If you happen to like the kind of poetry I like, though there’s certainly no reason why you should, you have to get your hands on a copy of this book.

Robert Lax’s Poetry

My recent literary spiritual journey beginning with New England’s Emily Dickinson and ending with Japan’s Buson, led me to some relatively unknown places, but none less familiar than Robert Lax’s book of poetry entitled Love Had a Compass: Journals and Poetry.

I first encountered Lax’s name while searching online for information about Thomas Merton. Two articles in particular “A Visit With Robert Lax ’38” and “LAX, ROBERT — Mystic Poet 1915-2000,” inspired me to order a copy of Lax’s book through Amazon. The book was backordered, though, and it took me nearly a month to get it. When told it had been backordered, I was tempted to cancel the order, but now that I’ve finally begun reading it, I’m very happy that I didn’t cancel my order.

I suspect my recent haiku readings have made it possible to appreciate Lax in ways I probably wouldn’t have been able to when I began reading poetry many years ago, because his poetry is marked by an unusual simplicity and directness.

As edited by James Uebbing, Love Had a Compass consists of a number of short sections that seem to mirror the shortness of the poems themselves. So far I’ve read the “Introduction,” “Occasional Poems,” “Three Concrete Poems,” “Twenty Five Episodes,” and “Fables.”

Some of my favorite poems come from “Twenty Five Episodes.” The very first one sets the tone for this section:

i.
he sat
on the edge of his bed
all night

day came
& he continued to sit there

he thought he would never be able
to understand
what had happened

I certainly have never have understood what happened. You?

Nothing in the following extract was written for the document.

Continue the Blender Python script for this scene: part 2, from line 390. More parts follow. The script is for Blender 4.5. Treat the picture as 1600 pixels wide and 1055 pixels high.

Perhaps somehow it’s related to

xi.
the angel came to him & said

I’m sorry, mac, but
we talked it over
in heaven
& you’re going

to have to live
a thousand years

A thousand years. How many times would you have to watch politicians send their country’s youth off to war just as they sent you off when little more than a child yourself?

How long could you stand to watch the men in the shadows getting rich cashing in on other’s misery and poverty, all the while demanding tax breaks for doing so?